Lord Naseby, a controversial British politician who has been persistently criticised for his partiality for Sri Lanka has once again emerged to condemn the political aspirations of the Tamil people by denouncing efforts of the Transnational Government of Tamil Eelam (TGTE) to remove the ban on the Liberation Tigers of Tamil Eelam (LTTE).

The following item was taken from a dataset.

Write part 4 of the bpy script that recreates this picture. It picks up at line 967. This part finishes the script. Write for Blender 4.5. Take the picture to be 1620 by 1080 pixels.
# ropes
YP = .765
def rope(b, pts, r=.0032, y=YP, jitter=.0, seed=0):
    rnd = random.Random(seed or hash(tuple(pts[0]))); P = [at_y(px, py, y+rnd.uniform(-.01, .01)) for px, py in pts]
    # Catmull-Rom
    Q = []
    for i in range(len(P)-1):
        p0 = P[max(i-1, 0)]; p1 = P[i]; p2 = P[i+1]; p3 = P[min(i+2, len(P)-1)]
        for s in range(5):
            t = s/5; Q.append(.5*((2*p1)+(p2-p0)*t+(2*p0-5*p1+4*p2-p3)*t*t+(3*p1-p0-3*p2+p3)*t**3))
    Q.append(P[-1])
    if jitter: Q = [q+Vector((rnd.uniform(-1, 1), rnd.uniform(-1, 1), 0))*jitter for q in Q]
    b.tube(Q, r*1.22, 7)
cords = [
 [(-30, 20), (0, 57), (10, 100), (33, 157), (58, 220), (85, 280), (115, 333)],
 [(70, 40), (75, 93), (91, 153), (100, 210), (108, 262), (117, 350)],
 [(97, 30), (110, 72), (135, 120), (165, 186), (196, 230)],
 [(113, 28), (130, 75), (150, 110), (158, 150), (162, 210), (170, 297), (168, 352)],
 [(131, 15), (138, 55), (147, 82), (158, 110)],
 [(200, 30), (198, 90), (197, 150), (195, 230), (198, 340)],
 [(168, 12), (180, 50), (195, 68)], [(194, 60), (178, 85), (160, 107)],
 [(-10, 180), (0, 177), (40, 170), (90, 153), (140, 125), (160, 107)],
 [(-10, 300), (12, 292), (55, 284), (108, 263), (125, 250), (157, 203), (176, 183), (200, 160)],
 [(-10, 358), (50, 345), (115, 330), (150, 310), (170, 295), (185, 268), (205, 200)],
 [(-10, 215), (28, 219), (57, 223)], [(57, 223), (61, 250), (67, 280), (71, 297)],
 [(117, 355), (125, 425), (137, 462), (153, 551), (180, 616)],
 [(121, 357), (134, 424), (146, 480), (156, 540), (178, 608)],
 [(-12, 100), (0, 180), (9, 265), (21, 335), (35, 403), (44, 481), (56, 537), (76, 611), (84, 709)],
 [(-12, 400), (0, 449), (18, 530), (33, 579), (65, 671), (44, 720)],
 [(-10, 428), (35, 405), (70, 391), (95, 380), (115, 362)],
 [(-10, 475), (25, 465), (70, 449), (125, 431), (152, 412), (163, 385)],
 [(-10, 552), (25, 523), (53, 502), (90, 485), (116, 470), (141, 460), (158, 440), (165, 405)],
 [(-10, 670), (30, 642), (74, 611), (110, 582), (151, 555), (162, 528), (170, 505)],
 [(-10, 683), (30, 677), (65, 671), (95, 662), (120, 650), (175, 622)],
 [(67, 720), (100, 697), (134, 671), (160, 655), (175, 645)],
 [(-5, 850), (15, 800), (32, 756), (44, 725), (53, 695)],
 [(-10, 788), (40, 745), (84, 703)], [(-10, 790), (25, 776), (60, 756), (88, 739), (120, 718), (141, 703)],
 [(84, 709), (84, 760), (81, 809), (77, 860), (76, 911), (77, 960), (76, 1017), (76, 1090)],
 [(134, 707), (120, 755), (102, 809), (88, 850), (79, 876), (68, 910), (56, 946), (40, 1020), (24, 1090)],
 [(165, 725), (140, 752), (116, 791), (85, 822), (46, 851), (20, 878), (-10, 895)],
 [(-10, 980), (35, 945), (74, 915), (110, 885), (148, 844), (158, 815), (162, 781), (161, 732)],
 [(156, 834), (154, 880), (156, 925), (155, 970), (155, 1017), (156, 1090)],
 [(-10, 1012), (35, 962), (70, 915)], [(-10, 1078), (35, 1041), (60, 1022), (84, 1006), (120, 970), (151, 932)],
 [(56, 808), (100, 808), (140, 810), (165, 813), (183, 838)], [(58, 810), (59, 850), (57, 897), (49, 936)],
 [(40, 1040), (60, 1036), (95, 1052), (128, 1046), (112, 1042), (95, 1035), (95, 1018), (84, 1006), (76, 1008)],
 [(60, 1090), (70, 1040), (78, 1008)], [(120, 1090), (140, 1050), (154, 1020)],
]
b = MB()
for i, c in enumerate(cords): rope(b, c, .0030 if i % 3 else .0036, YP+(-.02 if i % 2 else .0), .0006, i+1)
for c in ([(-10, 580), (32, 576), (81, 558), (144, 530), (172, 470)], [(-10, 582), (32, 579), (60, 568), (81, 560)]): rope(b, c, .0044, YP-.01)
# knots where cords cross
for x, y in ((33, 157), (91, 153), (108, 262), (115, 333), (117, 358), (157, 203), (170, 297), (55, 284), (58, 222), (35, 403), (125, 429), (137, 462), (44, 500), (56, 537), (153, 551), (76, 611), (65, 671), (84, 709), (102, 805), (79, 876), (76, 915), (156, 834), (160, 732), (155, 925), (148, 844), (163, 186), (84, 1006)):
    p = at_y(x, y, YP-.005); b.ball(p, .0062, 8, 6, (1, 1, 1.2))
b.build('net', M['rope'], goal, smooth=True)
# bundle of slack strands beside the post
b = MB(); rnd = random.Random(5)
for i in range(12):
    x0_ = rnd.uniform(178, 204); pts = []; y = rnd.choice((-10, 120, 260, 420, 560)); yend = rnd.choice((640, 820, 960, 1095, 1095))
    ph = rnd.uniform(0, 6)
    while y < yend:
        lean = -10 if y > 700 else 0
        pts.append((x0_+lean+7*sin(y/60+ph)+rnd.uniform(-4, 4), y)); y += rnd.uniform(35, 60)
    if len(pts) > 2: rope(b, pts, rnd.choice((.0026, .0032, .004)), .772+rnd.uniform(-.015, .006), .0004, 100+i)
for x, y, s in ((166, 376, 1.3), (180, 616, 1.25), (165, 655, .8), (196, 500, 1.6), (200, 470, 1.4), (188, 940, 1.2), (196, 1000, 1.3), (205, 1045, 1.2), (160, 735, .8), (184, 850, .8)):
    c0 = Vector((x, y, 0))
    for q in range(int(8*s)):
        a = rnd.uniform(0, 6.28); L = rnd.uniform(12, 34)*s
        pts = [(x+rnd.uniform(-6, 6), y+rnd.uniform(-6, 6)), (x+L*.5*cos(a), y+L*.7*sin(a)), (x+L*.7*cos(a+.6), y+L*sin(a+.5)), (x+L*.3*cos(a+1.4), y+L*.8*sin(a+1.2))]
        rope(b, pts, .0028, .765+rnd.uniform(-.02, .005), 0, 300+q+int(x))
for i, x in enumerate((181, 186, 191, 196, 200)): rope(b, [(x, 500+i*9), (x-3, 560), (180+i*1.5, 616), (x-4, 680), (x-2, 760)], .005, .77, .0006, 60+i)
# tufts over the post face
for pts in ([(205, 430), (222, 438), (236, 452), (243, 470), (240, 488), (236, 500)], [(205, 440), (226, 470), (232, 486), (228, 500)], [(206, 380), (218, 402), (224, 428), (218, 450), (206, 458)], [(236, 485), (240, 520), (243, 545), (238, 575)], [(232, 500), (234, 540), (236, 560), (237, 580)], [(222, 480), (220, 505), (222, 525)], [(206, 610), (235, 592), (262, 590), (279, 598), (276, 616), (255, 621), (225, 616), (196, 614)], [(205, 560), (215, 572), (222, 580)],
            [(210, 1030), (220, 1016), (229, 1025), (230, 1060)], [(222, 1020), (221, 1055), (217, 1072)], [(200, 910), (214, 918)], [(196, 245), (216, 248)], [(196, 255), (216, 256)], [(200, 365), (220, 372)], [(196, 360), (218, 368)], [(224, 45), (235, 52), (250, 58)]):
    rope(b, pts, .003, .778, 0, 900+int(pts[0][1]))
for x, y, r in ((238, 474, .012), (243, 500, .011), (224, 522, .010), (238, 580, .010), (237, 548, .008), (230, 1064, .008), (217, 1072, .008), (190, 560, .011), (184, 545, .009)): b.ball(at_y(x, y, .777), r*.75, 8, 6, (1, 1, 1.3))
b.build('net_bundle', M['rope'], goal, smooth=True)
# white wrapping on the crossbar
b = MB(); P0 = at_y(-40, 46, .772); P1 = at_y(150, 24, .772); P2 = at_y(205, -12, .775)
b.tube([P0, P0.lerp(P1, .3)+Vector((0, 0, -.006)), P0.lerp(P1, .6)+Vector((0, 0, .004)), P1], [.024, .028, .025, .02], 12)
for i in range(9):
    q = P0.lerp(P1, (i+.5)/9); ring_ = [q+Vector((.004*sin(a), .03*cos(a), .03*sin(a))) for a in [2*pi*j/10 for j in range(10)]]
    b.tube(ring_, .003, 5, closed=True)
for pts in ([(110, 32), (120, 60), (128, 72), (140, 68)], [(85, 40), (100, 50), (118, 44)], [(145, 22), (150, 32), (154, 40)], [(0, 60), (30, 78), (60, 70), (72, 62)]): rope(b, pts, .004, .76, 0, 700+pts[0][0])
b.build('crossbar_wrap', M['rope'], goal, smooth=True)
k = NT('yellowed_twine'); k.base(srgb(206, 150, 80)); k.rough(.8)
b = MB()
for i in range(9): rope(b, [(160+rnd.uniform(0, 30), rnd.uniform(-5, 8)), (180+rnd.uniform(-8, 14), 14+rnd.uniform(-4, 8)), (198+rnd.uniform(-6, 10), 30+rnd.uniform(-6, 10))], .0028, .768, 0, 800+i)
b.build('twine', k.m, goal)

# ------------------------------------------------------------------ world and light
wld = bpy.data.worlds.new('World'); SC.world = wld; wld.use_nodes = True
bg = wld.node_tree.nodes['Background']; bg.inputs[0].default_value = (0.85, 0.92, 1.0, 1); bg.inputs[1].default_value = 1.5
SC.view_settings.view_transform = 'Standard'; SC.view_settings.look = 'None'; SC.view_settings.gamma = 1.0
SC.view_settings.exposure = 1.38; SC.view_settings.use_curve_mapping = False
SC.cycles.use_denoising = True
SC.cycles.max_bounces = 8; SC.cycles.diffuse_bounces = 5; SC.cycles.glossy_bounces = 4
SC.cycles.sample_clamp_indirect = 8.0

On Wednesday 29th July, the TGTE made a request to the Proscribed Organisations Appeals Commission (POAC) to remove the ban on the LTTE. In response to this request, Naseby accused the TGTE of supporting the LTTE and stated that ‘‘The TGTE espouses an ideology which is almost identical to that of the LTTE’’ which had to be ‘challenged’, despite the TGTE specifying in their appeal to the Home secretary that the prohibition of the LTTE is often mistaken for the prohibition of Tamil advocacy for an independent state.
TGTE’s legal representative had drawn attention to MI5’s Joint Terrorism Analysis Centre (JTAC) at the POAC, confirming the cease of LTTE activities, and that the organisation didn’t have an established management configuration or converse with its associates.
Naseby has repeatedly minimized the number of civilian casualties at the end of Sri Lanka’s armed conflict, such as in January 2020 at the House of Lords where he claimed ‘about 6,000 people killed’ during the war and ‘of which a quarter are Tamil Tigers’, in spite of the UN announcing a minimum civilian casualty figure of 40,000.
Naseby also denies human rights abuses and torture in Sri Lanka. In January 2020 at the House of Lords he stated ‘There are complaints about torture. I have seen the ICRC three times and asked it whether it has seen torture in Sri Lanka. Every time, the answer has been clear: no. It is fake news’; something that has been contradicted by numerous international organisations over the years.
This week a joint statement was released by 11 International Human Rights Organisations including Amnesty International, Human Rights Watch, the International Commission of Jurists, and CIVICUS cautioned the Sri Lankan government, demanding that they end targeted detention and the intimidation of lawyers, activists, human rights defenders and journalists in Sri Lanka, while highlighting numerous assaults on civil society actors, lawyers, journalists and NGOs in Sri Lanka.
Naseby is denounced for his blatant support for the Sri Lankan state, especially since it surfaced that he went to Sri Lanka 14 times between 2002 and 2017, including a one day trip in 2012 with a chartered helicopter ride with the Sri Lankan Air Force which had cost more than 1 billion Rupees.